Scale the unscalable

The complexity of our business is our superpower. We have such a wide range of products because we have such an engaged community and we listen to you. You tell me you want a new shape of frame, I’ll do it. You ask for stencils, I’ll make them. In doing so, we have been able to build really strong relationships with our audience. Whilst only 5% of you may understand the full extent of our products or services, if I give you time and I have patience, that will build. Or even if it forever remains at 5%, our loyal customers give us our resilience. The number of people who message me saying “you don’t need to do things as quickly, I’ll wait for you” is unbelievable. In a world of noise, we have people who are willing to wait for us. It’s what means I never worry about competitors, my designs being copied, or our longevity as a business. If I simplify the business, we lose our uniqueness and we stop being able to cater to niche tastes or unique customer needs. We lose the essence of what we are doing. In turn, your trust in me means you are then willing to take a punt if I do go a bit mad with one of our offerings, meaning I can dream big and dream weird, knowing you are there alongside.

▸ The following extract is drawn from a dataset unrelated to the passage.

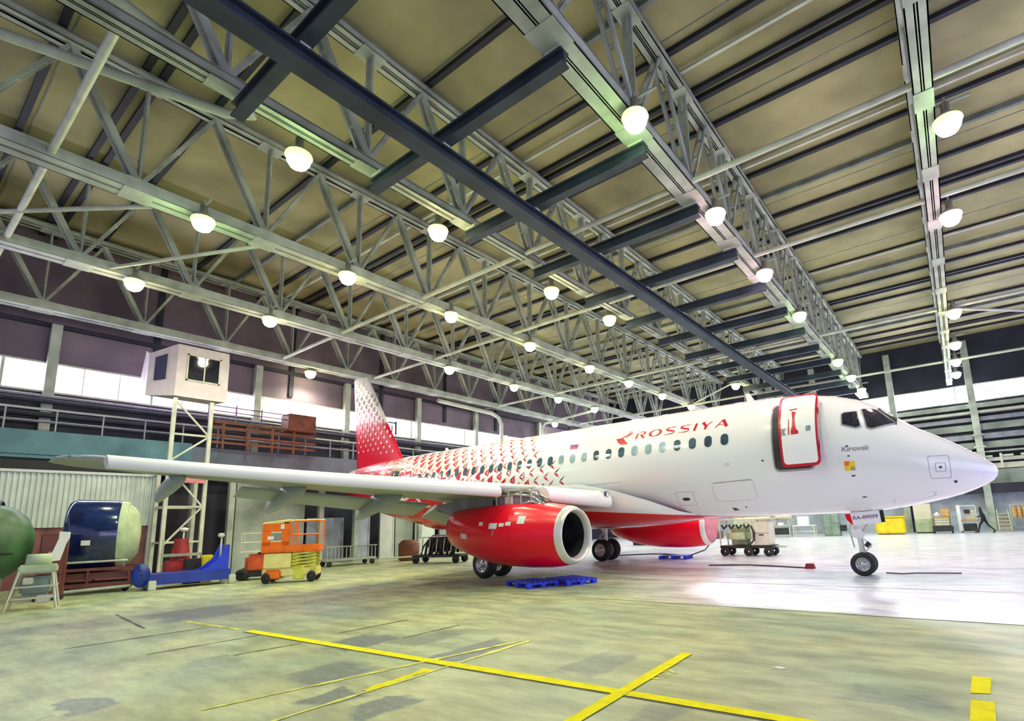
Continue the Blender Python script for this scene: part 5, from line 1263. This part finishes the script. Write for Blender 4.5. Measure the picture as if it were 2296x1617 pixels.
# ================================================================== WALKING PERSON
def person(loc, rz):
    t = thing('person', (0, 0, 0), 'person in dark work clothes striding along the end wall', 'person')
    J = {'pelvis': (0, 0, .95), 'chest': (0, .08, 1.25), 'neck': (0, .12, 1.50), 'head': (0, .15, 1.58), 'crown': (0, .15, 1.74),
         'hl': (-.10, 0, .92), 'kl': (-.11, .26, .54), 'al': (-.11, .38, .10), 'tl': (-.12, .56, .05),
         'hr': (.10, 0, .92), 'kr': (.11, -.16, .52), 'ar': (.11, -.50, .17), 'tr': (.12, -.40, .04),
         'sl': (-.19, .11, 1.43), 'el': (-.24, -.06, 1.16), 'wl': (-.22, .08, .94), 'fl': (-.21, .13, .86),
         'sr': (.19, .11, 1.43), 'er': (.24, .18, 1.15), 'wr': (.20, .40, 1.10), 'fr': (.18, .47, 1.10)}
    E_ = [('pelvis', 'chest'), ('chest', 'neck'), ('neck', 'head'), ('head', 'crown'), ('pelvis', 'hl'), ('hl', 'kl'), ('kl', 'al'), ('al', 'tl'), ('pelvis', 'hr'), ('hr', 'kr'), ('kr', 'ar'), ('ar', 'tr'), ('neck', 'sl'), ('sl', 'el'), ('el', 'wl'), ('wl', 'fl'), ('neck', 'sr'), ('sr', 'er'), ('er', 'wr'), ('wr', 'fr')]
    R = {'pelvis': .15, 'chest': .16, 'neck': .065, 'head': .085, 'crown': .075, 'hl': .10, 'hr': .10, 'kl': .065, 'kr': .065, 'al': .045, 'ar': .045, 'tl': .035, 'tr': .035, 'sl': .075, 'sr': .075, 'el': .05, 'er': .05, 'wl': .032, 'wr': .032, 'fl': .03, 'fr': .03}
    ks = list(J); me = bpy.data.meshes.new('body'); me.from_pydata([J[k] for k in ks], [(ks.index(a), ks.index(c)) for a, c in E_], [])
    o = bpy.data.objects.new('body', me); COL.objects.link(o); o.parent = t
    sk = o.modifiers.new('skin', 'SKIN')
    for i, k in enumerate(ks):
        me.skin_vertices[0].data[i].radius = (R[k], R[k]); me.skin_vertices[0].data[i].use_root = (k == 'pelvis')
    sb = o.modifiers.new('sub', 'SUBSURF'); sb.levels = 1; sb.render_levels = 2
    me.materials.append(M['cloth'])
    b = MB(); b.lathe([(-.11, .01), (-.10, .05), (-.04, .075), (.03, .085), (.09, .07), (.12, .01)], c=(0, .16, 1.64), n=14); b.tube([(0, .24, 1.63), (0, .265, 1.61)], .012, 6); b.build('face', 'skin', t)
    b = MB(); b.lathe([(-.04, .088), (.03, .095), (.09, .08), (.13, .01)], c=(0, .14, 1.65), n=14); b.build('hair', 'hair', t)
    for (p, d) in (((-.21, .13, .86), (0, .03, -.1)), ((.18, .47, 1.10), (0, .1, .0))):
        b = MB(); p = Vector(p); d = Vector(d)
        for k in range(5):
            off = Vector((.018*(k-2), 0, 0)); b.tube([p+off*.6, p+off+d*.5, p+off+d*(.85+.05*(k % 3))+Vector((0, .01, 0))], [.012, .009, .007], 6)
        b.build('hand', 'skin', t)
    for k in ('l', 'r'):
        a = Vector(J['a'+k]); q = Vector(J['t'+k]); b = MB(); b.tube([a+Vector((0, -.06, -.04)), a+Vector((0, 0, -.03)), q+Vector((0, 0, -.005)), q+Vector((0, .05, -.01))], [.035, .05, .04, .03], 10); b.build('shoe', 'black', t)
    place(t, loc, rz); return t
person((1.2, 46.2, 0.0), radians(75))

Don’t get me wrong, it’s hard work. When Georgina (our studio manager) went on maternity leave last month it was the first time we both fully took stock of how much knowledge there was to hand over to someone. Likewise I never have enough cash to do everything we want to because we have so much locked up in stock. And marketing is a bit of a nightmare - we can’t give a clear message across our site of channels so ranking on socials and search engines is 10x harder. It basically won’t happen without some expert help or paid advertising.

But at the end of the day, I started this business for the love of creativity. A simple business feels like the antipathy to creativity. Creativity is messy, it’s complicated, it’s personal, and it’s immensely exciting. So whilst I’ll never be able to fully explain The Fabled Thread in 45 seconds, I don’t think I need to. We will embrace the challenge and scale the unscalable!